Power saving with variable refresh rate
In many cases, driving a high resolution and/or high refresh rate display requires the GPU to keep VRAM clocks high, which uses a lot of power. With VRR, we can reduce the refresh rate when appropriate to reduce that power usage.
This is a long term goal, as the kernel API isn't currently well suited for this purpose: We have one property that toggles whether or not the kernel changes the refresh rate to the rate at which KWin commits new frames, and that's it. This is problematic, as in normal desktop operations KWin submits buffers in irregular patterns, causing the refresh rate to change rapidly, and thus causing visible flicker on many displays.

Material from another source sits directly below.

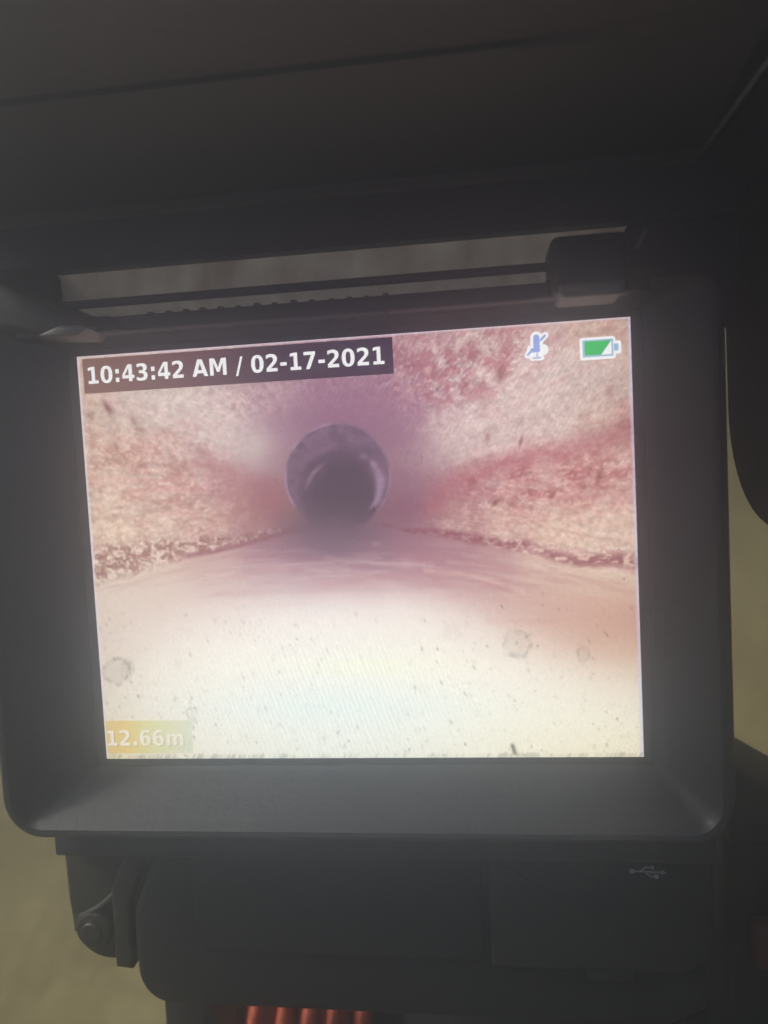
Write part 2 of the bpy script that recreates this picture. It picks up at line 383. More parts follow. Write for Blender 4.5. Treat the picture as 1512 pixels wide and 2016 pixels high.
# single scabs of rust
for (x, y, sx, sy, a, k) in ((212, 803, 6, 16, -0.5, .75), (228, 878, 4, 9, -0.5, .5), (365, 910, 4, 6, 0, .5), (262, 828, 4, 10, -.4, .5), (180, 815, 7, 8, 0, .35), (275, 845, 12, 6, .3, .4),
                            (340, 900, 12, 6, .6, .4), (400, 890, 16, 8, .5, .35), (1025, 870, 3, 10, .3, .8), (985, 735, 9, 20, .2, .6), (960, 860, 5, 9, .2, .5), (1088, 975, 4, 9, .6, .7), (975, 990, 4, 9, .7, .8),
                            (1180, 935, 6, 14, .4, .6), (1150, 960, 5, 10, .4, .5), (1200, 770, 8, 12, .2, .35), (460, 800, 4, 8, .1, .35), (550, 805, 5, 10, .1, .3), (930, 950, 12, 10, .5, .6)):
    ca, sa = math.cos(a), math.sin(a)
    qx = (X - x) * ca + (Y - y) * sa; qy = -(X - x) * sa + (Y - y) * ca
    mixc(np.exp(-((qx / sx) ** 2 + (qy / sy) ** 2)) * k * (0.6 + 0.8 * n_xy), (128, 78, 76))
# red stain along the right wall
db = poly_dist([(1290, 835), (1200, 862), (1110, 886), (1020, 905), (940, 930), (890, 958), (850, 1000)])
mixc(np.exp(-(db / 22) ** 2) * (0.35 + 0.8 * fbm(X / 26, Y / 14, 91, 3)) * 0.62, (170, 102, 112))
mixc(np.exp(-(poly_dist([(400, 905), (470, 945), (540, 985)]) / 26) ** 2) * 0.28, (168, 112, 118))
# debris lines where the water meets the pipe
dl = poly_y([(150, 1120), (230, 1105), (330, 1085), (430, 1068), (540, 1046), (620, 1034)])
hw = np.interp(X, [150, 230, 330, 420, 520, 580], [54, 50, 36, 21, 10, 5]); dl = dl + 30 * (fbm(X / 28, Y / 28, 133, 3) - 0.5) * np.interp(X, [150, 400, 560], [1, .7, .2])
band = sst(1.0, 0.35, np.abs(Y - dl) / hw) * (X < 615)
nd = fbm(X / 12.0, Y / 9.0, 131, 3)
nd = 0.5 + 0.8 * ((0.6 * nd + 0.4 * fbm(X / 5.0, Y / 5.0, 137, 2)) - 0.5)
mixc(band * sst(0.40, 0.62, nd) * 0.9, (146, 104, 96)); mixc(band * sst(0.49, 0.28, nd) * 0.6, (238, 224, 212))
mixc(np.exp(-((Y - poly_y([(330, 1100), (430, 1084), (500, 1066), (560, 1050), (620, 1036)])) / 5) ** 2) * sst(330, 380, X) * sst(615, 590, X) * (0.4 + n_xy * 0.6), (140, 88, 96))
dr = poly_dist([(735, 1030), (800, 1044), (880, 1051), (960, 1066), (1040, 1076), (1090, 1092), (1140, 1104), (1200, 1100), (1290, 1108)])
wr = np.interp(X, [740, 800, 900, 1040, 1260], [3, 5, 9, 12, 15])
nq = fbm(X / 11.0, Y / 7.0, 171, 3)
mixc(sst(1.7, 0.2, dr / wr) * sst(0.25, 0.62, nq) * 0.85, (138, 82, 92))
mixc(np.exp(-((Y - poly_y([(1040, 1070), (1120, 1084), (1200, 1082), (1290, 1086)])) / 8) ** 2) * sst(1030, 1060, X) * sst(0.48, 0.66, nq) * 0.6, (240, 226, 214))
mixc(np.exp(-((Y - poly_y([(1000, 1095), (1100, 1122), (1290, 1130)])) / 9) ** 2) * sst(1000, 1060, X) * sst(0.46, 0.6, fbm(X / 16, Y / 5, 191, 2)) * 0.45, (234, 216, 202))
# ripples in the water
for pts, w, k, col in (([(840, 1122), (900, 1128), (960, 1142), (1030, 1163)], 6, .6, (226, 200, 188)), ([(640, 1098), (730, 1108), (850, 1112)], 5, .45, (196, 168, 172)),
                       ([(880, 1104), (980, 1118)], 3, .4, (206, 172, 168)), ([(450, 1118), (560, 1112), (680, 1120)], 8, .35, (200, 178, 182)),
                       ([(650, 1152), (720, 1140), (800, 1138), (880, 1150)], 10, .40, (182, 130, 136)), ([(800, 1128), (900, 1134), (1000, 1160)], 9, .3, (176, 128, 138)), ([(600, 1122), (760, 1126)], 4, .3, (206, 180, 182)), ([(480, 1140), (600, 1138)], 6, .3, (208, 186, 186)), ([(960, 1222), (1090, 1226)], 9, .3, (192, 148, 140)),
                       ([(260, 1180), (400, 1140), (560, 1122)], 9, .3, (222, 204, 196)), ([(430, 1172), (620, 1160)], 8, .35, (188, 160, 164))):
    mixc(np.exp(-(poly_dist(pts) / w) ** 2) * k * 0.95 * (0.3 + 1.3 * fbm(X / 30, Y / 6, 211, 3)), col)
rip = fbm(X / 95 + Y / 60, (Y - 0.00028 * (X - 690) ** 2) / 9, 421, 3)
wz = sst(1055, 1090, Y) * sst(1215, 1150, Y)
mixc(sst(0.52, 0.72, rip) * wz * 0.26, (178, 128, 136)); mixc(sst(0.48, 0.30, rip) * wz * 0.20, (222, 202, 197))
# bright pool edge
pool = Y - np.polyval(np.polyfit([150, 300, 430, 560, 680, 800, 900, 980, 1090, 1280], [1330, 1262, 1210, 1184, 1174, 1172, 1192, 1236, 1292, 1345], 5), X)
pool = pool + 26 * (fbm(X / 60, Y / 30, 401, 3) - 0.5)
mixc(sst(-85, 80, pool) * 0.40 * sst(190, 340, X), (241, 238, 230))
mixc(np.exp(-(((X - 650) / 260) ** 2 + ((Y - 1390) / 40) ** 2)) * 0.6, (222, 236, 234))
mixc(np.exp(-(((X - 720) / 160) ** 2 + ((Y - 1312) / 16) ** 2)) * 0.5, (238, 242, 216))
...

Some possibilities of implementing this would be:
- (obviously) add a kernel API allowing us to set any refresh rate we want, or to otherwise limit the rate at which the refresh rate changes to eliminate flicker. With the rate at which the drm API evolves I'm not optimistic about this, but maybe worth a try
- we could enable VRR whenever we're not updating anything. This has the drawback that we're drastically changing the refresh rate, causing a moment of brightness change, but it's not that noticeable if it doesn't happen often
- recently amdgpu has added VRR modes. These are a few special modes that can be switched to without doing a modeset. Which modes can do this can be figured out by doing atomic tests, so it would be possible to switch to a lower refresh rate mode while KWin is committing fewer frames. As a downside, this is still rapidly changing the refresh rate, so the same caveat as with the option above applies
- with !3828 (merged) and some additional work, it may be possible to use the commit thread to do atomic commits at a very stable rate, allowing us to emulate any refresh rate + limited rate of change thereof we want. It may also require actually triggering page flips though, so we'd need at least two identical buffers to flip between... needs to be tested and evaluated if it's worth the complexity.